Llegan noticias de Tombuctú que
hablan de la presencia de tropas francesas y del fin de una historia de terror
impuesta por los seguidores de Al Qaeda. Las
escuelas vuelven a funcionar, ya no está prohibida la cerveza y ya no se destruyen ni los antiguos manuscritos
ni los santuarios de los santones. Tombuctú vuelve a ser lo que era, una ciudad
mítica en pleno desierto de Malí, muy cerca del río Níger. Recuerdo que cuando
llegué allí, ya hace años, escribí que lo mejor de Tombuctú era el largo viaje
por el río, la expectación que creaba aquel nombre mítico.
Me acuerdo ahora de las calles y
de las casas de Tombuctú, invadidas de arena, y de los museos donde guardaban
maravillosos manuscritos.

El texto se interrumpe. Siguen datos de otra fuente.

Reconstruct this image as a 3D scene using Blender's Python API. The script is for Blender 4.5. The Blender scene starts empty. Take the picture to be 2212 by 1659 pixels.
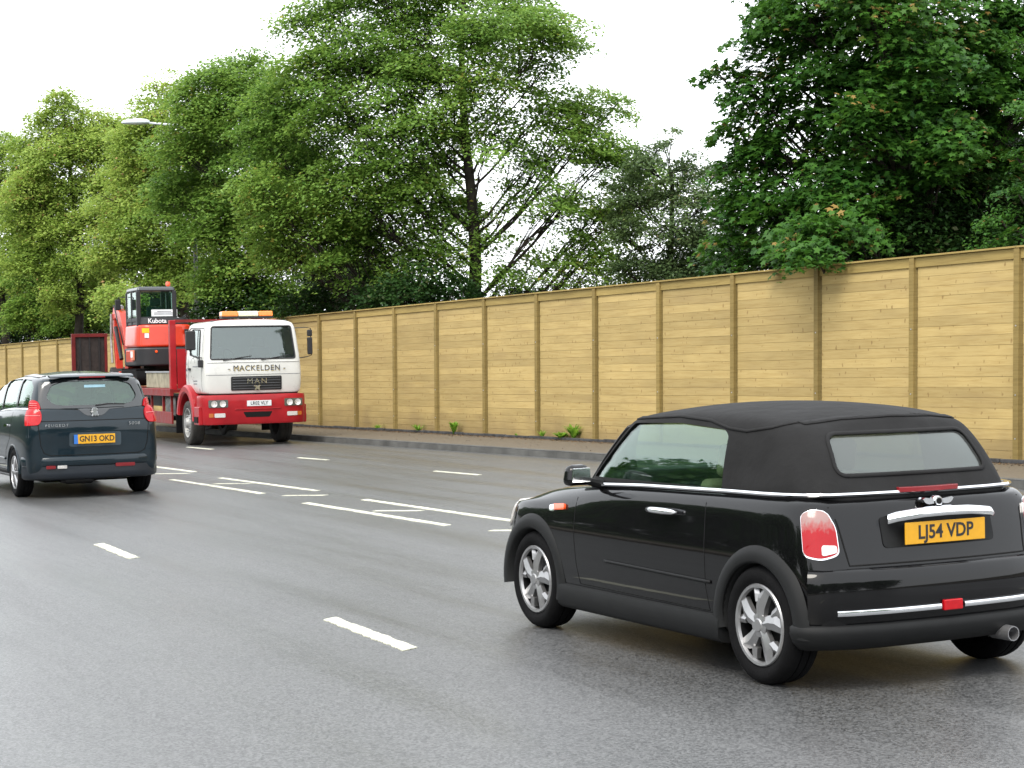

Dicen que muchos los escondieron y que han conseguido salvar un 80%. Es buena noticia, pero siempre es malo saber que un 20% se ha
perdido por culpa del fanatismo.
Las calles volverán a ser lo que
eran, pero Tombuctú seguirá siendo una especie de ciudad de arena, como salida
de la imaginación de Borges, siempre arrastrando las leyendas de sus tesoros y de los
exploradores que consiguieron llegar hasta ella en el XIX. Recuerdo que cuando estuve
allí conocí a un arquitecto francés que iba a hacer un informe para una ayuda
del Banco Mundial. “Es triste reconocerlo”, me confesó, “pero el único gran
tesoro de Tombuctú es el nombre. El resto es puro abandono…”.